Ditches Wild West for modern day.

Call of Juarez: The Cartel has been announced for PC and "next-gen consoles" - presumably PS3 and Xbox 360.

It's coming out this summer.

Published by Ubisoft, this third instalment transports the series from the Wild West to present day America with "a new and modern setting".

The press release bills the story as "immersive and mature", and tells us we'll be venturing to Los Angeles, California and Juarez in Mexico.

Developer Technland returns to do the honours.

Call of Juarez, a 2006 PC game, was a brutal Wild West shooter told from dual perspectives: one, the batty trigger-happy Reverend Ray; the other Billy, a sneak.

"Of all the cowboy games in the last few years, Call of Juarez is the one which most feels like it has a soul.
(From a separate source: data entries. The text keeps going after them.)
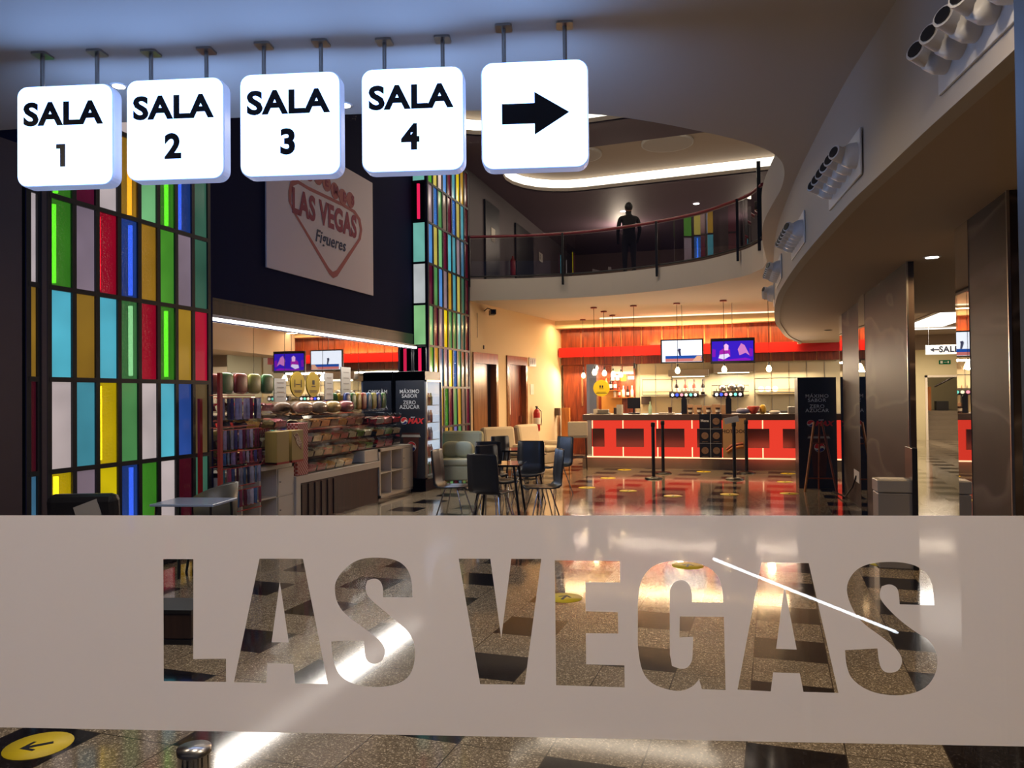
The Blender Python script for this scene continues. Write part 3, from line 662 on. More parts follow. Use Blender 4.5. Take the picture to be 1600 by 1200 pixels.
# ---------------------------------------------------------------- balcony railing
rt_ = thing('balcony_railing', 'curved balcony railing with burgundy handrail, dark posts and glass', 'railing', (-1.5, 15.08, FZ))
off = Vector((1.5, -15.08, -FZ))
rc = [(x, y) for x, y in farc]
MB().tube([Vector((x, y, 4.94))+off for x, y in rc], .03, 8).build('handrail', 'burgundy', rt_)
MB().tube([Vector((x, y, 4.10))+off for x, y in rc], .018, 6).build('bottom_rail', 'black', rt_)
gp = MB()
for i in range(len(rc)-1):
    (xa, ya), (xb, yb) = rc[i], rc[i+1]
    gp.add([Vector((xa, ya, 4.11))+off, Vector((xb, yb, 4.11))+off, Vector((xb, yb, 4.9))+off, Vector((xa, ya, 4.9))+off], [(0,1,2,3)])
gp.build('glass_panels', 'railglass', rt_)
for x, y in ((-5.33, 15.16), (-3.40, 15.47), (-1.45, 15.04), (.05, 13.78)):
    MB().box(x-.022+off.x, y-.05+off.y, 3.87-FZ, x+.022+off.x, y-.02+off.y, 4.94-FZ).build('post', 'black', rt_)
p = MB().box(.36+off.x, 13.0+off.y, 3.9-FZ, .42+off.x, 13.05+off.y, 5.35-FZ).build('post', 'black', rt_)
# mezzanine furniture and figure
tag(MB().box(XW+.003, 17.0, FZ+.01, XW+.05, 18.1, 6.2).build('upper_door', 'navy'), 'dark door on the left wall of the upper floor, nearer one', 'door')
tag(MB().box(XW+.003, 19.6, FZ+.01, XW+.05, 21.4, 6.2).build('upper_door', 'navy'), 'dark door on the upper floor beyond the pale strip', 'door')
tag(MB().box(XW+.052, 17.4, 5.3, XW+.06, 17.7, 5.62).build('notice', 'paper'), 'white notice on the dark upper floor door', 'sign')
t = thing('restroom_sign', 'small white square pictogram sign on the upper floor wall', 'sign', (XW+.01, 22.4, 5.75))
MB().box(0, -.22, -.13, .01, .22, .13).build('plate', 'paper', t); MB().box(.011, -.13, -.07, .013, -.07, .07).build('pictogram', 'ink', t)
tag(MB().lathe([(.06,0),(.07,.03),(.07,.38),(.03,.44),(.02,.5)], (XW+.12, 19.0, 4.7), 12).build('fire_extinguisher', 'red'), 'red extinguisher hanging on the upper floor wall by the doors', 'fire extinguisher')
light('POINT', (-3.2, 22.5, 6.2), 80, SOFT, .2, name='mezzanine_light'); light('POINT', (.5, 22.5, 6.2), 50, SOFT, .2, name='mezzanine_light')
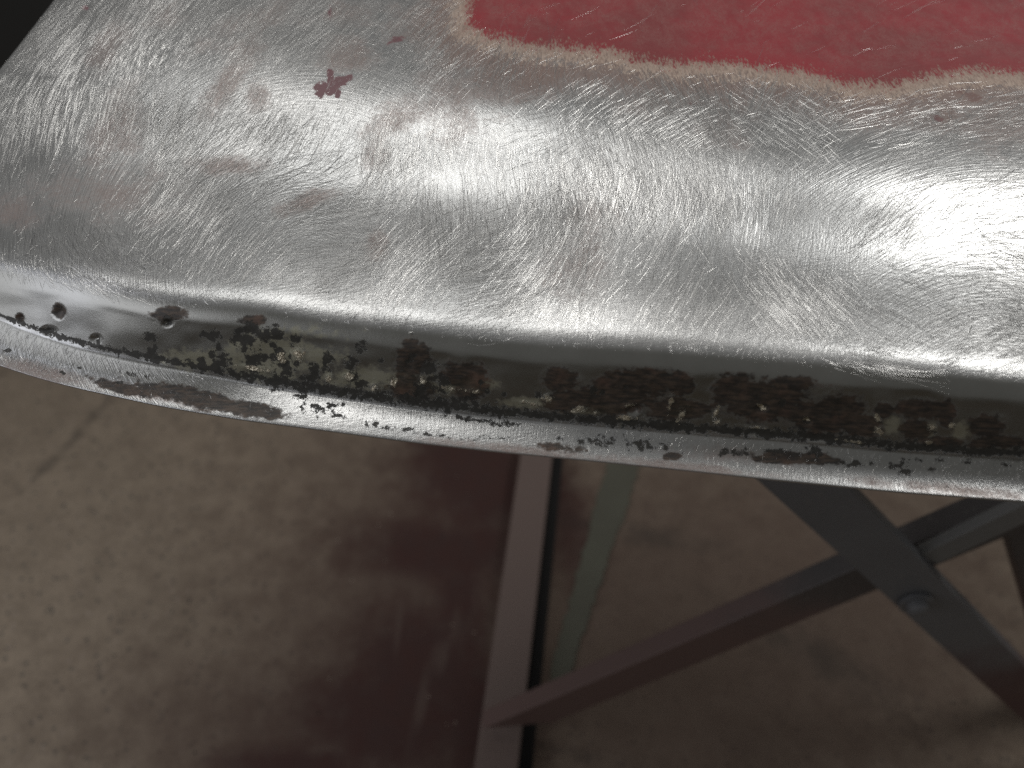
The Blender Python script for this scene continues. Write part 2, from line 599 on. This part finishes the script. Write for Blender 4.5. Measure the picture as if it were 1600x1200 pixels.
O_, I_, W_, C_ = (np.interp(PX, px, q) for q in (yo, yi, yw, yc))

# slope of the sheet (degrees of tilt towards the viewer) for each point
tilt = np.zeros((NR, NC))
for r, (b, f) in enumerate(rows):
    X = PX[r]
    if b == 'lip':
        tin = np.interp(X, [-150, 0, 250, 380, 450, 800, 950, 1150, 1300, 1750], [52, 50, 48, 28, 8, 10, 32, 34, 46, 52])
        tou = np.interp(X, [-150, 0, 250, 450, 800, 1000, 1300, 1750], [14, 14, 16, 20, 20, 16, 10, 8])
        t = tin + (tou - tin) * smooth(0, 1, 1 - f)
        t = t + 22 * smooth(0.06, 0.0, f)                      # rolled outer edge
        t = t + (76 - t) * smooth(0.93, 1.0, f) * 0.8          # fillet into the step
    elif b == 'wall':
        t = np.interp(X, [-150, 0, 200, 1750], [66, 66, 76, 76]) + 0 * X
        t = t + (58 - t) * smooth(0.86, 1.0, f)
    else:
        y = PY[r]
        up = W_[r] + 14 - y                                     # pixels above the start of the main sheet
        rb_ = np.interp(X, [-150, 0, 200, 400, 900, 1150, 1350, 1750], [4, 4, 5, 8, 9, 7, 4, 3])
        base = 58 + (rb_ - 58) * smooth(-12, 62, up)
        mid = np.interp(X, [0, 900, 1300], [4.5, 4.5, 2.0])
        t = base + (mid - base) * smooth(44, 120, up)
        cr = np.exp(-((y - C_[r]) / np.interp(X, [0, 700, 1000, 1600], [115, 80, 74, 80])) ** 2)
        amp = np.interp(X, [-150, 100, 300, 600, 900, 1600], [8, 16, 21, 20, 18.5, 18.5])
        t = t + amp * cr * smooth(60, 130, up)
        t = t + (np.interp(X, [200, 600, 900], [14, 9, 5]) - t) * smooth(C_[r] - 60, C_[r] - 220, y) * 0.8
    tilt[r] = t

# march the sheet inward row by row
P = np.zeros((NR, NC, 3))
lipz = 0.955 + 0.00 * px
P[0] = on_z(PX[0], PY[0], lipz)
for r in range(1, NR):
    d = ray(PX[r], PY[r])
    tn = np.tan(np.radians(tilt[r]))
    yo_, zo_ = P[r - 1, :, 1], P[r - 1, :, 2]
    t = (zo_ - CAM[2] - tn * (yo_ - CAM[1])) / (d[:, 2] - tn * d[:, 1])
    P[r] = CAM + d * t[:, None]
# even the depths out from column to column: a pressed sheet has no vertical ripples
TD = (P - CAM)[..., 1] / ray(PX, PY)[..., 1]
sg = 26
kk = np.exp(-0.5 * (np.arange(-3 * sg, 3 * sg + 1) / sg) ** 2)
kk /= kk.sum()
TP = np.pad(TD, ((0, 0), (3 * sg, 3 * sg)), mode='reflect', reflect_type='odd')
TD = np.stack([np.convolve(row, kk, 'valid') for row in TP])
P = CAM + ray(PX, PY) * TD[..., None]

# --- masks in photo pixels (where each mark sits on the sheet)
bx = [735, 748, 790, 830, 900, 960, 1000, 1060, 1140, 1200, 1260, 1330, 1400, 1440, 1520, 1600, 1760]
by = [40, 50, 60, 70, 74, 78, 93, 99, 97, 106, 113, 130, 131, 119, 108, 115, 120]
edge_y = np.interp(PX, bx, by)
da_, db_ = edge_y - PY, (PX - 733) * 0.9
paint = np.where((da_ < 0) & (db_ < 0), -np.hypot(da_, db_), np.minimum(da_, db_))
paint = np.clip(paint, -300, 120)
stain = blobs(PX, PY, [(545, 85, 55, 35), (170, 200, 30, 90, -25, .8), (190, 190, 40, 60, 0, .6), (400, 30, 130, 25, 25, .6), (255, 20, 45, 25, 0, .7),
                       (165, 70, 30, 60, -35, .7), (355, 130, 22, 70, -35, .9), (385, 80, 30, 50, -40, .7), (405, 150, 22, 30, 0, .8), (20, 330, 50, 32, 0, .9), (590, 385, 22, 30, -15),
                       (480, 315, 55, 16, 20, .7), (350, 260, 70, 18, 0, .7), (620, 180, 60, 30, 35, .6), (590, 240, 22, 35, -15, .7), (700, 130, 60, 90, 0, .6),
                       (790, 130, 100, 50, 0, .8), (540, 20, 80, 40, 0, .5), (660, 30, 80, 60, 0, .6), (1560, 200, 80, 45, 0, .9), (1480, 190, 60, 30, 0, .5),
                       (1010, 170, 70, 20, 0, .6), (1120, 200, 70, 40, 0, .5), (900, 420, 60, 50, 0, .4), (920, 330, 50, 40, 0, .5), (170, 300, 130, 50, 0, .4),
                       (70, 582, 110, 14, -15, .8), (230, 615, 120, 12, -13, .8), (800, 702, 170, 9, -6, .7), (1080, 730, 140, 9, -6, .8), (1500, 766, 170, 10, -6, .6), (1150, 712, 120, 14, -4, .5)])
chip = blobs(PX, PY, [(513, 139, 24, 13), (500, 147, 10, 8), (533, 126, 18, 9, 15), (546, 121, 8, 6), (516, 119, 7, 16), (527, 148, 6, 8), (497, 136, 12, 6), (620, 62, 18, 6, 20, .7), (1522, 152, 16, 9, -25), (1466, 185, 9, 6, -20), (1500, 142, 26, 7, -15, .7),
                      (515, 20, 5, 14, 0, .5), (133, 12, 8, 5), (62, 12, 7, 6), (1080, 160, 14, 4, 0, .6)])
wall_m = (PY > W_ - 6) & (PY < I_ + 4)
rust = blobs(PX, PY, [(645, 560, 30, 38), (645, 605, 40, 26), (722, 588, 40, 24), (735, 610, 32, 18), (875, 595, 36, 22), (890, 625, 45, 22), (960, 625, 90, 26), (1000, 600, 75, 26),
                      (1060, 600, 30, 22), (1060, 640, 60, 22), (1150, 610, 48, 28), (1190, 625, 90, 36), (1280, 650, 60, 36), (1310, 640, 55, 30), (1345, 665, 40, 22),
                      (1235, 600, 40, 14), (1380, 640, 18, 14), (1440, 640, 50, 18), (1430, 672, 30, 22), (1470, 690, 40, 10), (1540, 665, 34, 22), (1560, 690, 60, 14), (1480, 650, 14, 30),
                      (92, 487, 11, 13), (30, 497, 6, 7), (265, 490, 34, 13), (395, 500, 22, 9, 0, .6)])
lip_rust = blobs(PX, PY, [(310, 623, 125, 17, -12), (190, 606, 60, 10, -15), (400, 640, 60, 12, -12), (1250, 716, 78, 10, -4), (1050, 713, 16, 7), (1210, 716, 40, 10), (880, 700, 40, 8, -6, .4)])
rust = np.maximum(rust, lip_rust)
fill = blobs(PX, PY, [(420, 560, 90, 40), (300, 560, 60, 22), (560, 590, 70, 22), (640, 595, 60, 18), (720, 605, 70, 16), (820, 628, 60, 12), (930, 640, 60, 10), (1070, 640, 28, 18),
                      (1395, 665, 22, 20), (1450, 672, 16, 18), (1500, 672, 24, 22), (500, 560, 60, 20, 0, .6), (470, 520, 90, 16, 0, .3)])
fill = np.where(wall_m, fill, -3)
dirt_items = []
for (x0, x1, n_, rmin, rmax) in ((225, 330, 9, 4, 13), (320, 490, 42, 5, 17), (480, 700, 26, 5, 15), (700, 860, 9, 3, 8), (860, 1110, 3, 4, 9), (1110, 1600, 3, 3, 9)):
    for k in range(n_):
        x = random.uniform(x0, x1)
        a, b = np.interp(x, px, yw), np.interp(x, px, yi)
        y = b - (b - a) * random.random() ** 1.5 * 0.72 - 4
        q = random.uniform(rmin, rmax)
        dirt_items.append((x, y, q, q * random.uniform(.7, 1.2), 0, 0.9))
dirt_items += [(75, 518, 12, 5, 0, .8), (150, 533, 7, 5, 0, .6), (262, 506, 4, 4, 0, 1.0)]
dirt_wall = blobs(PX, PY, dirt_items)
dirt_wall = np.maximum(dirt_wall, 0.7 - np.abs(PY - I_ + 10) / np.interp(PX, [0, 200, 500, 1600], [6, 9, 15, 13]))
dirt_wall = np.where(wall_m, dirt_wall, -3)
lip_dirt = -0.2 + blobs(PX, PY, [(500, 640, 34, 14, -10, .6), (530, 650, 26, 10, 0, .7), (520, 632, 22, 6), (590, 665, 26, 7, -10, .5), (635, 672, 22, 5, -6, .5), (685, 680, 40, 5, -6, .6), (760, 684, 40, 5, 0, .4),
                          (740, 656, 60, 6, -8, .7), (800, 662, 30, 6, 0, .6), (950, 690, 70, 14, -5, .5), (1010, 697, 60, 12, -5, .5), (1150, 707, 40, 10, 0, .7), (1220, 705, 50, 5, 0, .8), (1275, 704, 24, 12, 0, .9),
                          (1340, 725, 30, 8), (1400, 728, 26, 9), (1415, 737, 14, 7), (1455, 733, 10, 6), (1440, 718, 40, 5, 0, .5), (1510, 722, 12, 6, 0, .6), (1560, 726, 20, 5, 0, .3),
                          (205, 585, 24, 6, -15, .6), (190, 598, 12, 4), (100, 582, 10, 4), (15, 548, 10, 4), (125, 575, 6, 4), (230, 588, 12, 5, 0, .5), (470, 620, 16, 6), (430, 610, 14, 4, 0, .5)])
dirt_lip = np.where(PY > I_ - 4, lip_dirt, -3)
dirt = np.maximum(dirt_wall, dirt_lip)
scale = smooth(-16, 4, PY - W_) * (1 - smooth(-12, 2, PY - I_)) * np.interp(PX, [0, 60, 120, 200, 1600], [0.95, 0.65, 0.6, 1, 1])
fr_ = (O_ - PY) / (O_ - I_)
scale = np.maximum(scale, smooth(0.30, 0.62, fr_) * (fr_ < 1.02) * np.interp(PX, [0, 300, 420, 900, 1150, 1750], [0.9, 0.9, 0, 0, 0.55, 0.8]))

spat = blobs(PX, PY, [(855, 624, 9, 12, -30), (905, 640, 16, 8), (930, 644, 8, 6), (1048, 630, 6, 20, -15), (1066, 648, 8, 16, -20), (1118, 648, 5, 16, -25), (1188, 634, 10, 6), (1195, 640, 8, 4),
                       (1262, 656, 8, 9), (984, 634, 12, 6), (1372, 652, 6, 12, 20), (1373, 672, 9, 9), (1455, 668, 12, 6), (1450, 690, 10, 5), (1485, 663, 6, 9), (980, 652, 18, 5), (830, 630, 30, 4, -8),
                       (1180, 668, 30, 3, -5), (1330, 690, 30, 3, -8), (700, 606, 20, 5, -10), (740, 612, 16, 5), (660, 596, 10, 8), (615, 598, 9, 9), (585, 605, 8, 9), (545, 588, 14, 8), (400, 576, 30, 6, -10), (440, 560, 12, 14),
                       (465, 555, 14, 12), (515, 590, 8, 8), (1120, 660, 8, 5)])
spat = np.where(wall_m, np.clip(spat, -1.5, 1), -2)
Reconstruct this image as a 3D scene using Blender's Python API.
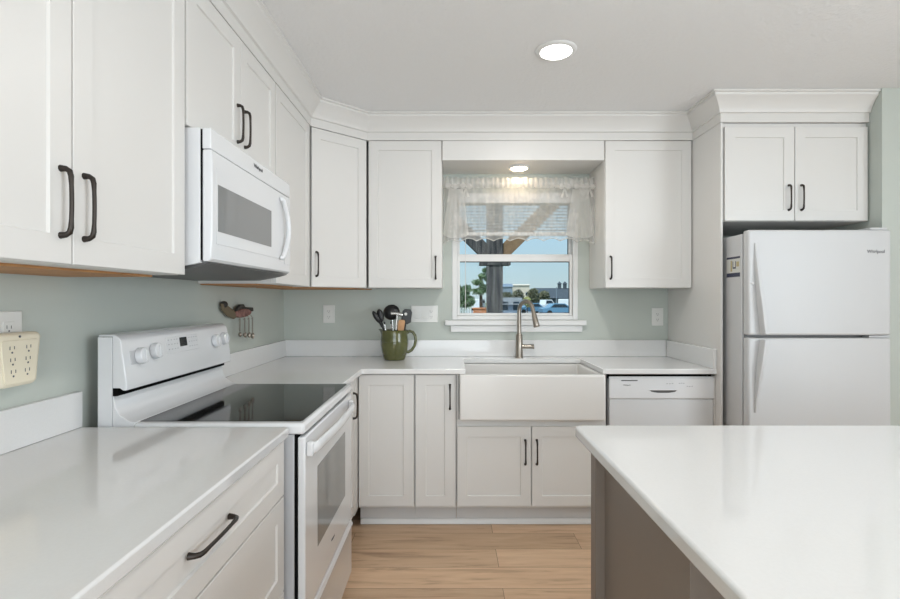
import bpy, math, random
from mathutils import Vector, Matrix
R = math.radians
S = bpy.context.scene
COL = S.collection
for o in list(bpy.data.objects): bpy.data.objects.remove(o)

# ------------------------------------------------------------------ camera
CAMZ = 1.307
cd = bpy.data.cameras.new('camera'); cam = bpy.data.objects.new('camera', cd); COL.objects.link(cam)
cam.location = (0, 0, CAMZ); cam.rotation_euler = (R(90), 0, 0)
cd.sensor_width = 36.0; cd.lens = 36.0*505/900; cd.clip_start = .02; cd.clip_end = 600
S.camera = cam
# ------------------------------------------------------------------ world, sun, large lights, exposure
W = bpy.data.worlds.new('world'); S.world = W; W.use_nodes = True
wn = W.node_tree.nodes; wl = W.node_tree.links
bg = wn['Background']
tcw = wn.new('ShaderNodeTexCoord'); sepw = wn.new('ShaderNodeSeparateXYZ'); rmp = wn.new('ShaderNodeValToRGB')
wl.new(tcw.outputs['Generated'], sepw.inputs[0]); wl.new(sepw.outputs['Z'], rmp.inputs[0]); wl.new(rmp.outputs[0], bg.inputs[0])
el = rmp.color_ramp.elements
el[0].position = 0; el[0].color = (.66, .78, .80, 1); el[1].position = .30; el[1].color = (.50, .76, 1.0, 1)
for ps, c in ((.05, (.60, .79, .86, 1)), (.12, (.56, .80, .96, 1))):
    e_ = el.new(ps); e_.color = c
bg.inputs[1].default_value = 1.0
def lamp(name, kind, loc, rot, energy, color=(1,1,1), **kw):
    l = bpy.data.lights.new(name, kind); o = bpy.data.objects.new(name, l); COL.objects.link(o)
    o.location = loc; o.rotation_euler = rot; l.energy = energy; l.color = color
    for k, v in kw.items(): setattr(l, k, v)
    return o
# sun comes over the roof from the left, behind the house: lights the yard, never enters the kitchen
lamp('sun', 'SUN', (-8, -4, 12), (R(38), 0, R(-38)), 3.6, (1, .95, .87), angle=R(.6))
# added fill lamps: at the made-up rear door and the blank right wall
lamp('rear_fill_area', 'AREA', (.35, -3.5, 1.05), (R(90), 0, 0), 86, (.87, .94, 1), shape='RECTANGLE', size=2.6, size_y=1.9)
lamp('side_fill_area', 'AREA', (3.5, -.7, 1.35), (R(90), 0, R(90)), 92, (.82, .92, 1), shape='RECTANGLE', size=2.4, size_y=1.6)
VS = S.view_settings
S.display_settings.display_device = 'sRGB'
VS.view_transform = 'Standard'; VS.look = 'None'; VS.gamma = 1; VS.use_curve_mapping = False
VS.exposure = -0.15

# ------------------------------------------------------------------ materials
def srgb(r, g, b):
    f = lambda c: (c/255/12.92) if c/255 <= .04045 else ((c/255+.055)/1.055)**2.4
    return (f(r), f(g), f(b), 1)
def mat(name, col, rough=.5, metal=0.0, spec=.5, bump=None, vary=None, coat=0, emit=None):
    m = bpy.data.materials.new(name); m.use_nodes = True
    nt = m.node_tree; b = nt.nodes['Principled BSDF']
    b.inputs['Base Color'].default_value = col
    b.inputs['Roughness'].default_value = rough; b.inputs['Metallic'].default_value = metal
    b.inputs['Specular IOR Level'].default_value = spec
    if coat: b.inputs['Coat Weight'].default_value = coat; b.inputs['Coat Roughness'].default_value = .08
    if emit: b.inputs['Emission Color'].default_value = emit[0]; b.inputs['Emission Strength'].default_value = emit[1]
    tc = None
    if bump or vary:
        tc = nt.nodes.new('ShaderNodeTexCoord')
    if vary:      # (scale, second colour)
        n = nt.nodes.new('ShaderNodeTexNoise'); n.inputs['Scale'].default_value = vary[0]; n.inputs['Detail'].default_value = 5
        nt.links.new(tc.outputs['Object'], n.inputs['Vector'])
        r = nt.nodes.new('ShaderNodeValToRGB'); r.color_ramp.elements[0].position = .38; r.color_ramp.elements[1].position = .68
        r.color_ramp.elements[0].color = col; r.color_ramp.elements[1].color = vary[1]
        nt.links.new(n.outputs[0], r.inputs[0]); nt.links.new(r.outputs[0], b.inputs['Base Color'])
    if bump:      # (scale, strength, distance)
        n2 = nt.nodes.new('ShaderNodeTexNoise'); n2.inputs['Scale'].default_value = bump[0]; n2.inputs['Detail'].default_value = 4
        nt.links.new(tc.outputs['Object'], n2.inputs['Vector'])
        bp = nt.nodes.new('ShaderNodeBump'); bp.inputs['Strength'].default_value = bump[1]; bp.inputs['Distance'].default_value = bump[2]
        nt.links.new(n2.outputs[0], bp.inputs['Height']); nt.links.new(bp.outputs[0], b.inputs['Normal'])
    return m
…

Impassioned and imaginative, its velocity of invention can make you smile through any flaws. It's a game which you feel someone actually cared about making. We don't see nearly enough of those," wrote Kieron Gillen for Eurogamer, sitting in the judge's seat - 8/10.

Sequel Call of Juarez: Bound in Blood, released 2009, spread the series onto PS3 and Xbox 360, ditched Billy to focus on the more interesting Reverend Ray - more accurately, his past.

"Above all," wrote Eurogamer reviewer Oli Welsh, "[Bound in Blood is a] proper western, set in a tangibly real Wild West, with proper, honest-to-goodness cowboys, Indians and bandits in it. Experience tells us that's harder to pull off in videogames than you might think, and it counts for a lot, no matter where it comes from." 7/10.

But back then there existed few decent western shooters. Now, of course, there's Red Dead Redemption - Rockstar's latest that took 2010 by storm.